日本語用論学会第22回大会発表賞のお知らせ(2020年11月30日更新)


先日開催された第23回大会の会員総会において、第22回大会の大会発表賞が以下の研究発表に対して授与されることが発表されました。

◎大江元貴氏(金沢大学)
「「今日紹介する商品はこちら。最新薄型テレビ!」:主題の導入を演出する定型表現」

 

本発表は、ユニークな発表タイトルに示されているように、いわゆるビブリオバトルや商品紹介番組等で用いられる定型表現が、「談話の主題を演出的に導入して聞き手の注目を集める」という特定的な語用論的機能を持つことを指摘し、その語用論的機能がこの表現全体の構文的特徴と結びついていることを示したものです。一見すると特異な言語表現に思われる分析対象に対して、当該表現の語用論的制約を「共同注意」というコミュニケーション的観点で巧みに説明している点が、今後の語用論の新たな方向性を予感させるものと審査員に高く評価されました。
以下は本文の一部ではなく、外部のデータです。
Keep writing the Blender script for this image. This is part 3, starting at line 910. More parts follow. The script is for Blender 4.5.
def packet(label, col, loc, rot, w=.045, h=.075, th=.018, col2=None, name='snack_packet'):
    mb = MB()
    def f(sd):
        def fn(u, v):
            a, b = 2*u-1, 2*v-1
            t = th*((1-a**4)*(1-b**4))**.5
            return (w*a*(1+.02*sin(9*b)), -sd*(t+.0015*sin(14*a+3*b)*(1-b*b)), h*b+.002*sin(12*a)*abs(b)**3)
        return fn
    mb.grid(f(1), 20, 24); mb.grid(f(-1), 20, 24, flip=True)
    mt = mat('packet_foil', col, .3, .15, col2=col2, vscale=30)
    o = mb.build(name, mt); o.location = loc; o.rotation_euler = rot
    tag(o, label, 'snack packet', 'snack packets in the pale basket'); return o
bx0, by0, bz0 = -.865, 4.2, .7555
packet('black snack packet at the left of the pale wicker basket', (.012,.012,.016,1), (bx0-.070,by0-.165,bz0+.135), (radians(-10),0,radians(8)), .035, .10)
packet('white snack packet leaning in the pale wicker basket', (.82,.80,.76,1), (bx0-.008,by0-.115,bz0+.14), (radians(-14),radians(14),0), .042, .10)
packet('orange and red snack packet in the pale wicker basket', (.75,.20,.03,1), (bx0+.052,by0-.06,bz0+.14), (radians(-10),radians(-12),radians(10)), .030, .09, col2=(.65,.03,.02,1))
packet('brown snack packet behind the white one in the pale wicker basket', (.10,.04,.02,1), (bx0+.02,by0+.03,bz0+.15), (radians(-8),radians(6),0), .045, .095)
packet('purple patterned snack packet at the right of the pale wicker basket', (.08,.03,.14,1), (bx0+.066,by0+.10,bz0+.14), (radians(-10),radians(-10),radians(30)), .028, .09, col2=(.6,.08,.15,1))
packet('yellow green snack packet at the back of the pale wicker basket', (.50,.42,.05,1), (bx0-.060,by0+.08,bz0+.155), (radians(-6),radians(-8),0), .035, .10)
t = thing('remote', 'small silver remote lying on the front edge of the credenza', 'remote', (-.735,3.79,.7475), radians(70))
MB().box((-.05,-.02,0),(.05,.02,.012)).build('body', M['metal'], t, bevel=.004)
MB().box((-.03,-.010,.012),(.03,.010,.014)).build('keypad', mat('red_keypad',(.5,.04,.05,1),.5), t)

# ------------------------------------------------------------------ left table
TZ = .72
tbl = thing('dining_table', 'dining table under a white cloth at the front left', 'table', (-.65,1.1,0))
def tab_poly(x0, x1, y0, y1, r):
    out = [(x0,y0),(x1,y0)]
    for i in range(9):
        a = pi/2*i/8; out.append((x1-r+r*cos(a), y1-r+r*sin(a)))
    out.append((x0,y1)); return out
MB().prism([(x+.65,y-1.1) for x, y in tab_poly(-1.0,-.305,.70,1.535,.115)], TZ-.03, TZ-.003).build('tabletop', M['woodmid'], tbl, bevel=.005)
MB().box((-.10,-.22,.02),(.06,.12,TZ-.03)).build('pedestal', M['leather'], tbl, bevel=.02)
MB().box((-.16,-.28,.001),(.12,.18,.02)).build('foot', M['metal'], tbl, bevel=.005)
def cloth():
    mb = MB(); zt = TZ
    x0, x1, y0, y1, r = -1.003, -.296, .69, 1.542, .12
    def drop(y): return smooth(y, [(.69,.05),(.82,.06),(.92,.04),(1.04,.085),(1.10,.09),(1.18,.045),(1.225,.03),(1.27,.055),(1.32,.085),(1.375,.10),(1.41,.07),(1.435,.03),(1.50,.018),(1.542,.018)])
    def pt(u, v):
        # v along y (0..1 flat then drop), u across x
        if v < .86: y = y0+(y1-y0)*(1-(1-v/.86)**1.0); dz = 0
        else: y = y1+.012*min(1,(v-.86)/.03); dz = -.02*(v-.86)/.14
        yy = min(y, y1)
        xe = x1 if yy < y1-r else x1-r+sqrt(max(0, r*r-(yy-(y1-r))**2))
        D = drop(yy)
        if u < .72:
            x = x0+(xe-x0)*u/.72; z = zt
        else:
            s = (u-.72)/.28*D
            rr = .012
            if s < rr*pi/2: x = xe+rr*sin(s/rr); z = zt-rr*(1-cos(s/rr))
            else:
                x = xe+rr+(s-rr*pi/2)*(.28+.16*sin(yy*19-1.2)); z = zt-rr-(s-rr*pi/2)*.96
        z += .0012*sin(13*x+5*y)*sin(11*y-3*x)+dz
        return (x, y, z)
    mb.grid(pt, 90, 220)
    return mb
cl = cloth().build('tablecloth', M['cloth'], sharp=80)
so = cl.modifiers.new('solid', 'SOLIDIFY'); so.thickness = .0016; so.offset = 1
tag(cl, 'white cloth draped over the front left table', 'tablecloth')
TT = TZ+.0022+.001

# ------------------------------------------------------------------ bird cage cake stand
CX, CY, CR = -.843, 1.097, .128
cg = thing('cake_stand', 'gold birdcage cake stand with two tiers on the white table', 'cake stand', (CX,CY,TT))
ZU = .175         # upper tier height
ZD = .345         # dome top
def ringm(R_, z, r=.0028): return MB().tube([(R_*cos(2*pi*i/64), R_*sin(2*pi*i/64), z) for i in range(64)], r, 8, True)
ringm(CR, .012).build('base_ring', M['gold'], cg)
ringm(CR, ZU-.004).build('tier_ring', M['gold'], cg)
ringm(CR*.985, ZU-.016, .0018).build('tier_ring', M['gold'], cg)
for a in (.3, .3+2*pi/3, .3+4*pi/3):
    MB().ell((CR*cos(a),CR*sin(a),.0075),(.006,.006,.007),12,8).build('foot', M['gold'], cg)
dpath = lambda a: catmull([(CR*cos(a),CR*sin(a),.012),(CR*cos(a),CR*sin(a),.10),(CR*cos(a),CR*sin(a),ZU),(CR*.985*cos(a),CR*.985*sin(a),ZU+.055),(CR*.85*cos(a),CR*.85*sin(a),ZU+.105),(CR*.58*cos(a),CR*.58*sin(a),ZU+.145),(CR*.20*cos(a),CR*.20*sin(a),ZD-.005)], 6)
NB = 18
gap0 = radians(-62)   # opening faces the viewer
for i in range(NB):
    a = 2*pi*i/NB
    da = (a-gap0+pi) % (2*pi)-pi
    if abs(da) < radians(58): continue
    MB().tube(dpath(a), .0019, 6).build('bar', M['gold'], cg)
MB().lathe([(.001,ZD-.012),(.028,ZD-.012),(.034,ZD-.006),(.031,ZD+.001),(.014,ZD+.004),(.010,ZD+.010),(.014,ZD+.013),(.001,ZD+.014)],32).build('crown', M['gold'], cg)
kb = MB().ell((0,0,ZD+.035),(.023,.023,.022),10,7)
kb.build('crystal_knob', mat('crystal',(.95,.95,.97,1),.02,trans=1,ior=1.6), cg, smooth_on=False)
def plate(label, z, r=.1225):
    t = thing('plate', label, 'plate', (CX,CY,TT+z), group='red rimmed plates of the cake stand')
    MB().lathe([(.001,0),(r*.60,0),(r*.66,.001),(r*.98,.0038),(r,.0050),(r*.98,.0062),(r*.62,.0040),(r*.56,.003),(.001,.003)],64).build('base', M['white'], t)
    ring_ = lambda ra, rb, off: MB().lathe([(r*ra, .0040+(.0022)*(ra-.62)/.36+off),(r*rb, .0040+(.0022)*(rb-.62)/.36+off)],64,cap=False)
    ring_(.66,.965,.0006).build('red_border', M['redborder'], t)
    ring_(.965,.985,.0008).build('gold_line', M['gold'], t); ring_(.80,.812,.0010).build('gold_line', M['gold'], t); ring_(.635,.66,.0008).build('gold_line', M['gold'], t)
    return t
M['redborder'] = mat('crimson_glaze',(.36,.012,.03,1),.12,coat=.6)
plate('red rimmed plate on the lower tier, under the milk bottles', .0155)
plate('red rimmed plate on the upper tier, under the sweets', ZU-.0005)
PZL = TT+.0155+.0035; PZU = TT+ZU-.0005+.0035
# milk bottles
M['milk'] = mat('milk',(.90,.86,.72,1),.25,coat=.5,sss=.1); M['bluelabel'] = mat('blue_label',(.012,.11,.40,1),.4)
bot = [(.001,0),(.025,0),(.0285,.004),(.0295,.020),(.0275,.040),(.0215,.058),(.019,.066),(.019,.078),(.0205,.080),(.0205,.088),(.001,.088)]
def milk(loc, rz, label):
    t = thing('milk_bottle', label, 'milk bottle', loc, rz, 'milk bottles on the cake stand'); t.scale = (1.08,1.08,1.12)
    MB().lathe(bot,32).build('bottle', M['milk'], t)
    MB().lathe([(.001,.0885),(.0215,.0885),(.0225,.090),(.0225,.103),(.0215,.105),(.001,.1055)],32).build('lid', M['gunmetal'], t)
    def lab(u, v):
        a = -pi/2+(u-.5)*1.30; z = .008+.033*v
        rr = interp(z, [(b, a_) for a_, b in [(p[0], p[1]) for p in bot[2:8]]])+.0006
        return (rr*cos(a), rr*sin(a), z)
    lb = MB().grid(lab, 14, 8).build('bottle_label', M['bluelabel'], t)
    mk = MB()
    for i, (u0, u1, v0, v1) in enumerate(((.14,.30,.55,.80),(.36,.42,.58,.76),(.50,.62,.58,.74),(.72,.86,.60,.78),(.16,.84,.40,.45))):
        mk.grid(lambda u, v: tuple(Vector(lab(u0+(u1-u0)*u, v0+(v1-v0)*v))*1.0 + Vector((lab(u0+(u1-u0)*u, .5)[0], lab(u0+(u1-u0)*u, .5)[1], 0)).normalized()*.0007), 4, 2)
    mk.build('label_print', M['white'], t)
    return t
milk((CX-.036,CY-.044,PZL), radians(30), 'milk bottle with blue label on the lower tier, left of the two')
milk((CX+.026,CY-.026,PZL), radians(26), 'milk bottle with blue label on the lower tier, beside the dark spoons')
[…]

また、発表面においてもオーディエンスに対するアピールに優れており、質疑の内容からもじっくりと時間をかけた研究が背景となっていることが窺われた点も評価されました。

なお、大会初のオンラインによる開催でしたので、REMOによるオンライン懇親会にて受賞者による受賞スピーチ動画が紹介されました(画像参照)。

   


 

日本語用論学会第21回大会発表賞のお知らせ(2019年11月26日更新)


2019年11月23日に開催された第22回大会の会員総会において、第21回大会(2018年12月1-2日、於杏林大学)の大会発表賞が以下の研究発表に対して授与されることが発表され、加藤会長から賞状と記念品が授与されました。

◎儲葉明氏(筑波大学大学院博士後期課程)
「日中語母語話者の「否定的評価」に関する対照研究 ―談話完成テストの分析を中心に―」


本発表は、日常的な場面で逸脱した行動をした相手に対し、日本語と中国語の母語話者による否定的評価ストラテジーがどのように異なっているかについて、ポライトネス理論に基づいた分析を行ったものです。研究テーマの明確さと発表内容のまとまりに加え、分析手法としてもDCT談話完成テスト及び統計的検定が効果的に用いられており、方法論としても優れていたと審査員に評価されました。一方、発表時間の制限の中で豊富な内容を収めるために、口頭での分かりやすい説明に加え、PPT以外の付録の印刷資料もあり、発表準備がよくなされていました。さらに、フロアからの多くの質問に対し、的確な回答を行っていたことも高く評価されました。